Yes, audiences will always harbor a desire to see themselves reflected in the music they consume, but the greatest art should also nurture our empathy. It should encourage us to connect with the humanity of experiences separate from our own. We should always be making room for those kinds of experiences — especially when we’re picking winners.

What Richards fails to take into account is that the majority of America is still White, and those people would like still like to “see themselves reflected in the music they consume.” It’s very hard to rail against the inherent nature of capitalism from your sheltered perch at the Washington Post and demand the average American to be less racist in their tastes.

What this reveals is a crack in the universal desire for monoculture. America’s chattering class is very insistent that everyone in this country mix, mingle, and amalgamate—but get furious when the natural product of that tops the pop charts. Iggy Azalea is the Frankenstein Monster of monoculture. A White woman doing her best to be black (even exclusively dating black dudes) and forgoing her own race for that of another should be celebrated by these fools. If race is a social construct, who’s to say Ms. Azalea isn’t black? And isn’t it grand that a White woman would degrade herself in such a way, all thanks to a culture heavily promoted to every part of the world Whites inhabit?

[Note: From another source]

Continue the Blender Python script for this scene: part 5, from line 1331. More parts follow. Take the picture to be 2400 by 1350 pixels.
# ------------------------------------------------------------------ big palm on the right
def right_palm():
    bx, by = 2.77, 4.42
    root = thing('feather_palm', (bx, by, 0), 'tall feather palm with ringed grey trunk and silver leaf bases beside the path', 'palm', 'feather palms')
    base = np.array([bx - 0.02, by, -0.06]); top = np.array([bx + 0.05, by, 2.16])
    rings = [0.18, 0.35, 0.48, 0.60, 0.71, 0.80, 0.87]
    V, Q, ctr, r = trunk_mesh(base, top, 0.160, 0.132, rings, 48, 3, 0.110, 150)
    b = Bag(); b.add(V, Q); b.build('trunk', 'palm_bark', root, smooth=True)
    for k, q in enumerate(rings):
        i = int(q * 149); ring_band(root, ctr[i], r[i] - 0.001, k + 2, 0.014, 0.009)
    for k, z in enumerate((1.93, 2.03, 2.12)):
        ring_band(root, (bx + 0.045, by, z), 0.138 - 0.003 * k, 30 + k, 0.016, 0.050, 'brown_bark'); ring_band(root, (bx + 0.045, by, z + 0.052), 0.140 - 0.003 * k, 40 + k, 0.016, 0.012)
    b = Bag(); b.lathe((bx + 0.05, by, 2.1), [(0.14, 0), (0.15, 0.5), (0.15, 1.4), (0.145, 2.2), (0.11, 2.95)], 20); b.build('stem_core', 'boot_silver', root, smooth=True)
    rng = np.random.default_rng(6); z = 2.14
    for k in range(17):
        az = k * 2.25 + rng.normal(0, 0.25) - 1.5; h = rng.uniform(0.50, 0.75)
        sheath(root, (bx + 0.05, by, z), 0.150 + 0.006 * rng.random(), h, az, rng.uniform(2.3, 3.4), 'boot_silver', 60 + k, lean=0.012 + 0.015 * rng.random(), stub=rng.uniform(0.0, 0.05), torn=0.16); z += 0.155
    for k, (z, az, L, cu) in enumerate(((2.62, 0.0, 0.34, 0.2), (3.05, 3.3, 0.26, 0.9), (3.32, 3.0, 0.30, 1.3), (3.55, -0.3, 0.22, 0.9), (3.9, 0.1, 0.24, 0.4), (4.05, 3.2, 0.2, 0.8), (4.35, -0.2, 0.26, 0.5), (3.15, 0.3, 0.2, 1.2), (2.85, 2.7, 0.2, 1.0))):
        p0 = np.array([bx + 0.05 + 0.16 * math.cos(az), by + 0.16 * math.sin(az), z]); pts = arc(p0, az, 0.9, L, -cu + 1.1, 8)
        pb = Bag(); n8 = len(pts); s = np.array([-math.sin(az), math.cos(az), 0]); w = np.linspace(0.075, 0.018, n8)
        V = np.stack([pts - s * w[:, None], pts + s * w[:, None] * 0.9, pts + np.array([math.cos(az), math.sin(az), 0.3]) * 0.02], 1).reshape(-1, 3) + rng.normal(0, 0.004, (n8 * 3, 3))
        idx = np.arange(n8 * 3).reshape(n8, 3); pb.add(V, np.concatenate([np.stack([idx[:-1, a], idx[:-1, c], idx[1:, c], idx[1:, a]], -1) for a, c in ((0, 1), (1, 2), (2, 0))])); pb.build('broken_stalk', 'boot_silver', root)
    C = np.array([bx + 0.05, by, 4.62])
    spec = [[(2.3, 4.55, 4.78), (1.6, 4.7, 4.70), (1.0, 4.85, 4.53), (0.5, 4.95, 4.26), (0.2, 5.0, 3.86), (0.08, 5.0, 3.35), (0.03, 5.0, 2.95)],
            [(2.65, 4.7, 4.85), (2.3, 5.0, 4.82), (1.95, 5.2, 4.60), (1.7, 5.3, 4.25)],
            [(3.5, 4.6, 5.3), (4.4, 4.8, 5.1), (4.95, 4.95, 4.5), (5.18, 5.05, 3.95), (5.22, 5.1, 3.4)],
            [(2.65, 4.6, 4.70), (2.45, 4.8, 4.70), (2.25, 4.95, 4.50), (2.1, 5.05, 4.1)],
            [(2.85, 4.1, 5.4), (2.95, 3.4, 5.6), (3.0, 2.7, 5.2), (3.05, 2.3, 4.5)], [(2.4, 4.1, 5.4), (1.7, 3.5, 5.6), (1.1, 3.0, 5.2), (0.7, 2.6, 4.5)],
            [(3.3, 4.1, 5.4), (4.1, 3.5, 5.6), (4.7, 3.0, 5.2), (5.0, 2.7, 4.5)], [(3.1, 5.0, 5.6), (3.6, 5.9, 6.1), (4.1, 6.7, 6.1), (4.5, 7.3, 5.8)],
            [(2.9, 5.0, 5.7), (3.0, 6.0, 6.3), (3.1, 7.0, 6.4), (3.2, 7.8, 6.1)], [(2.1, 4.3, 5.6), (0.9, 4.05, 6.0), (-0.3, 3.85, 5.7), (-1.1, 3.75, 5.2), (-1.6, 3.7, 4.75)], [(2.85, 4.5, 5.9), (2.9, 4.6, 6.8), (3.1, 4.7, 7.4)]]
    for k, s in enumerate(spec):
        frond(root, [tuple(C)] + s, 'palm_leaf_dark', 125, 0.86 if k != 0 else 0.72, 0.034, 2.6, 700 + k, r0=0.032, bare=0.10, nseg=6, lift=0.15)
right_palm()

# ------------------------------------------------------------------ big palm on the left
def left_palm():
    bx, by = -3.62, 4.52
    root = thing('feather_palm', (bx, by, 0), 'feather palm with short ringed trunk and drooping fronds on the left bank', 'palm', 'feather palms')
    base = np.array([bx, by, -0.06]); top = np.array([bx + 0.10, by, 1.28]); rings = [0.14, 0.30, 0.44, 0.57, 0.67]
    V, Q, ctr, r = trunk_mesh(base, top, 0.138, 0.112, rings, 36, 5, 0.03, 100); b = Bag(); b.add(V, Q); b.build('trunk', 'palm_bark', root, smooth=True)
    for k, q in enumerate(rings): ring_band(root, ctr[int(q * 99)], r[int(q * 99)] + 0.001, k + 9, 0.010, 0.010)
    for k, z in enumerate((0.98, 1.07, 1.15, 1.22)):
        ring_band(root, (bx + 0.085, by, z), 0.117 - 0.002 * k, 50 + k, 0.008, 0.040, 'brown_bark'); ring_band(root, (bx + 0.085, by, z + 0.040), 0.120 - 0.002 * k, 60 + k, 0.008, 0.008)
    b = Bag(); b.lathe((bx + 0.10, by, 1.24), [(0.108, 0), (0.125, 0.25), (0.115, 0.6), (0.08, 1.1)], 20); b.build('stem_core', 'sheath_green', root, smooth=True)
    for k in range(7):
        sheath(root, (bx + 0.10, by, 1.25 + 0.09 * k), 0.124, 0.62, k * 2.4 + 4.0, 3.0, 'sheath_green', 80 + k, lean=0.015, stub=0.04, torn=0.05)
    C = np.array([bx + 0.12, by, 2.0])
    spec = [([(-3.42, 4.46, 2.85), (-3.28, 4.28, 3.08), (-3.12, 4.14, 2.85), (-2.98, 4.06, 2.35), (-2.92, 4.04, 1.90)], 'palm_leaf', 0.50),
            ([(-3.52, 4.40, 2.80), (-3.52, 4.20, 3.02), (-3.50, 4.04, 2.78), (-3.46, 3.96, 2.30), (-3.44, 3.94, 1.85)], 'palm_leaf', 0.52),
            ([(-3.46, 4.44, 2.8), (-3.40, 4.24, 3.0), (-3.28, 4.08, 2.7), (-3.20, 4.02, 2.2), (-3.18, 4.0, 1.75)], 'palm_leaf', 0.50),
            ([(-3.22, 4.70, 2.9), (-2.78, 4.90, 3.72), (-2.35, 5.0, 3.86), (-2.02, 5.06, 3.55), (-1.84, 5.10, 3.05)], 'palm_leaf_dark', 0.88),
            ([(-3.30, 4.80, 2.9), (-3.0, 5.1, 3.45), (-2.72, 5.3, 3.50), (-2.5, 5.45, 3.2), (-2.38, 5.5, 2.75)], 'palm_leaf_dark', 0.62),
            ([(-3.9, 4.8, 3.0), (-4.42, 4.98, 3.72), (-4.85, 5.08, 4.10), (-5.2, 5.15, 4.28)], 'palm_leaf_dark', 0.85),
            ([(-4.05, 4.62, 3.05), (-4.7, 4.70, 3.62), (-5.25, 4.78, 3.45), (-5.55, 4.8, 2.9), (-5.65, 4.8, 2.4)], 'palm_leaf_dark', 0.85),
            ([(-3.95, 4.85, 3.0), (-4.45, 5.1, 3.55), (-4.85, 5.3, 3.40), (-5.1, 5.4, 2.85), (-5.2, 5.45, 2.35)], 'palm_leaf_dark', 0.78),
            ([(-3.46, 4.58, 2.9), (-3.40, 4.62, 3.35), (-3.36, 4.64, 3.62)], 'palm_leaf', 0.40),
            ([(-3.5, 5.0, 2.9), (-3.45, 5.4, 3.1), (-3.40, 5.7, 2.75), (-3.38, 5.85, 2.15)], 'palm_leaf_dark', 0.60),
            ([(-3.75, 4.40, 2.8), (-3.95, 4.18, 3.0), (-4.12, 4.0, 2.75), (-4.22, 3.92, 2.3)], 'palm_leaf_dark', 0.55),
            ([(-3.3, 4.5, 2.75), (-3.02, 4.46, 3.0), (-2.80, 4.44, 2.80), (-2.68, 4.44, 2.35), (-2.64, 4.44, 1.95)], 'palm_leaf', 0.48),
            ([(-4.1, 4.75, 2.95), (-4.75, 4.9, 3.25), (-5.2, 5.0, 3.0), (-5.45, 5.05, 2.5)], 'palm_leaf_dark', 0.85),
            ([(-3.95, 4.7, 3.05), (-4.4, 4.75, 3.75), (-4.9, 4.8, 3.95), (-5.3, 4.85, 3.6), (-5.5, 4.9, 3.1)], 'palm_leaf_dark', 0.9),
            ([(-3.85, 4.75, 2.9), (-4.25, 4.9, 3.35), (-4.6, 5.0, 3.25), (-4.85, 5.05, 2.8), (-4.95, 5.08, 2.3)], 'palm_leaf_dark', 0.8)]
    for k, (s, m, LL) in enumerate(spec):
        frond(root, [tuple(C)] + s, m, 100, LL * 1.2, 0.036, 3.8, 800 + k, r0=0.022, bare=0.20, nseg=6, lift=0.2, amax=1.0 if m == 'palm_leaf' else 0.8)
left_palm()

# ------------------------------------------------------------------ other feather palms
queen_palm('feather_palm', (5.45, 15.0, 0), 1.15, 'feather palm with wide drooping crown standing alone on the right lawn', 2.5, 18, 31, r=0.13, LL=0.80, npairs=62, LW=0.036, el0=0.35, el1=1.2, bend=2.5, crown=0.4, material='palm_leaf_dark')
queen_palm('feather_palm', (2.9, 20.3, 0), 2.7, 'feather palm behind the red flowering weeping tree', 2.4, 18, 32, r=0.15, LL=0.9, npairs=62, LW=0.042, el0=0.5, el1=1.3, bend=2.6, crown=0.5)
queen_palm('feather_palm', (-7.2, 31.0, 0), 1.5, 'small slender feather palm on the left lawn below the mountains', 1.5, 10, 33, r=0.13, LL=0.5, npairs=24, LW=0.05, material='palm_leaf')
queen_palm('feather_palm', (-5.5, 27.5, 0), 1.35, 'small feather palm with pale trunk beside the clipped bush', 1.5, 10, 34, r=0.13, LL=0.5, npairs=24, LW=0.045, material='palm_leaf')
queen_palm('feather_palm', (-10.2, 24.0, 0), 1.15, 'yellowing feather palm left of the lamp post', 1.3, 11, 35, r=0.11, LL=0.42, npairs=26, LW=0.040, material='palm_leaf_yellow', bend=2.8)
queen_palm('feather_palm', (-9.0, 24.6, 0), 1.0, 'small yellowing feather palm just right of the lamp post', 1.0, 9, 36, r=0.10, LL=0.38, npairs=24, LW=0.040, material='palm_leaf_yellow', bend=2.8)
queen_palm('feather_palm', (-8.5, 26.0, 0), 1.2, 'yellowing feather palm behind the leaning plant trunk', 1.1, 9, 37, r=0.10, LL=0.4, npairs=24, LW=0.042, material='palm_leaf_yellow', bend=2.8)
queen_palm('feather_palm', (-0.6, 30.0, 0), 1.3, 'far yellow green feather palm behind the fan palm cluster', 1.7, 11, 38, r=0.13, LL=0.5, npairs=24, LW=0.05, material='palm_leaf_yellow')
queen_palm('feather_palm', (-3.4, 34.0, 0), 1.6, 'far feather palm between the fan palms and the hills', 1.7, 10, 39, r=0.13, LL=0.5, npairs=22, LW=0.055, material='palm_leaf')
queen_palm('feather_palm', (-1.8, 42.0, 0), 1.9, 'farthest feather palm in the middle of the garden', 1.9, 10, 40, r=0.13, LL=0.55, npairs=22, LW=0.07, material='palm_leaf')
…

You would think she would cut the perfect hero for postmodern America. But the postmodernists refuse to crown her. These very same elites who jizz all over National Geographic’s “Faces of 2050” are horrified by the abysmal quality of the culture those faces would produce. But they can’t have their cake and eat it, too. The “black urbanity” that served as the incubator for rap can no longer compete with the more commercially-appealing sounds produced by the likes of Azalea. The same free market that has trampled the traditional culture of Europe will also relegate “authentic” rap to a ghetto of another kind.

That’s the reality of monoculture though. It’s also the nature of our current free market. If our society has spent years encouraging the denizens of this state to enjoy the worst garbage imaginable and to “open up their ears” to foreign sounds, Azalea is the natural result. A multiracial America will ignore Miles Davis and Public Enemy in favor of Ke$ha and Miley Cyrus.

If you want genuine artistic expressions of quality, demand an ethnostate. Otherwise, enjoy the next monstrosity coming to your radio dial.